* Prompt: In full and without alteration, repeat the material.

* Dataset entries:

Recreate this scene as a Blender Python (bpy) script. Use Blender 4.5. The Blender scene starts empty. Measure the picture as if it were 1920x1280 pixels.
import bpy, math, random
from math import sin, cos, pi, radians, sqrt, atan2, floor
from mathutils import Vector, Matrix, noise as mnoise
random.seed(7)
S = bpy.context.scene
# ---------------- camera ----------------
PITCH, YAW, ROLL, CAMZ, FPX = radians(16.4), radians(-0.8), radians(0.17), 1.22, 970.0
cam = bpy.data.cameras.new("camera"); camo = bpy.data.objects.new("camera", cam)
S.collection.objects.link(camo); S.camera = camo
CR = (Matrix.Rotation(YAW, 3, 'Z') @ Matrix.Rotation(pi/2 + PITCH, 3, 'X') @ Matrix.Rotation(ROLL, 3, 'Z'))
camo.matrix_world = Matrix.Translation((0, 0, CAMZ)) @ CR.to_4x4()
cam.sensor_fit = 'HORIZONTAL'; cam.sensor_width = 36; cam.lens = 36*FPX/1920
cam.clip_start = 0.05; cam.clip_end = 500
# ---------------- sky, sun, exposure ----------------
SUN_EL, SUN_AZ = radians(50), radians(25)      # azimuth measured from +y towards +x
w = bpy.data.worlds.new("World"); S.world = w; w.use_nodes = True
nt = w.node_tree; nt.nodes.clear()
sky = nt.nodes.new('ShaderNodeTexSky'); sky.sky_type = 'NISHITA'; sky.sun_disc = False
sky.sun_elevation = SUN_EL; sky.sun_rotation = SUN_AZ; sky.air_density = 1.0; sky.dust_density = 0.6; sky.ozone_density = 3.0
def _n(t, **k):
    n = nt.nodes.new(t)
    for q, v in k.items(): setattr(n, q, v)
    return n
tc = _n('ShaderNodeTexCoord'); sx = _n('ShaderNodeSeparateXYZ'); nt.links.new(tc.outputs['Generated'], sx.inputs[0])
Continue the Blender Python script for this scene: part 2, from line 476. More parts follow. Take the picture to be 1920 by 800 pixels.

* Solution:
Recreate this scene as a Blender Python (bpy) script. Use Blender 4.5. The Blender scene starts empty. Measure the picture as if it were 1920x1280 pixels.
import bpy, math, random
from math import sin, cos, pi, radians, sqrt, atan2, floor
from mathutils import Vector, Matrix, noise as mnoise
random.seed(7)
S = bpy.context.scene
# ---------------- camera ----------------
PITCH, YAW, ROLL, CAMZ, FPX = radians(16.4), radians(-0.8), radians(0.17), 1.22, 970.0
cam = bpy.data.cameras.new("camera"); camo = bpy.data.objects.new("camera", cam)
S.collection.objects.link(camo); S.camera = camo
CR = (Matrix.Rotation(YAW, 3, 'Z') @ Matrix.Rotation(pi/2 + PITCH, 3, 'X') @ Matrix.Rotation(ROLL, 3, 'Z'))
camo.matrix_world = Matrix.Translation((0, 0, CAMZ)) @ CR.to_4x4()
cam.sensor_fit = 'HORIZONTAL'; cam.sensor_width = 36; cam.lens = 36*FPX/1920
cam.clip_start = 0.05; cam.clip_end = 500
# ---------------- sky, sun, exposure ----------------
SUN_EL, SUN_AZ = radians(50), radians(25)      # azimuth measured from +y towards +x
w = bpy.data.worlds.new("World"); S.world = w; w.use_nodes = True
nt = w.node_tree; nt.nodes.clear()
sky = nt.nodes.new('ShaderNodeTexSky'); sky.sky_type = 'NISHITA'; sky.sun_disc = False
sky.sun_elevation = SUN_EL; sky.sun_rotation = SUN_AZ; sky.air_density = 1.0; sky.dust_density = 0.6; sky.ozone_density = 3.0
def _n(t, **k):
    n = nt.nodes.new(t)
    for q, v in k.items(): setattr(n, q, v)
    return n
tc = _n('ShaderNodeTexCoord'); sx = _n('ShaderNodeSeparateXYZ'); nt.links.new(tc.outputs['Generated'], sx.inputs[0])
Continue the Blender Python script for this scene: part 2, from line 476. More parts follow. Take the picture to be 1920 by 800 pixels.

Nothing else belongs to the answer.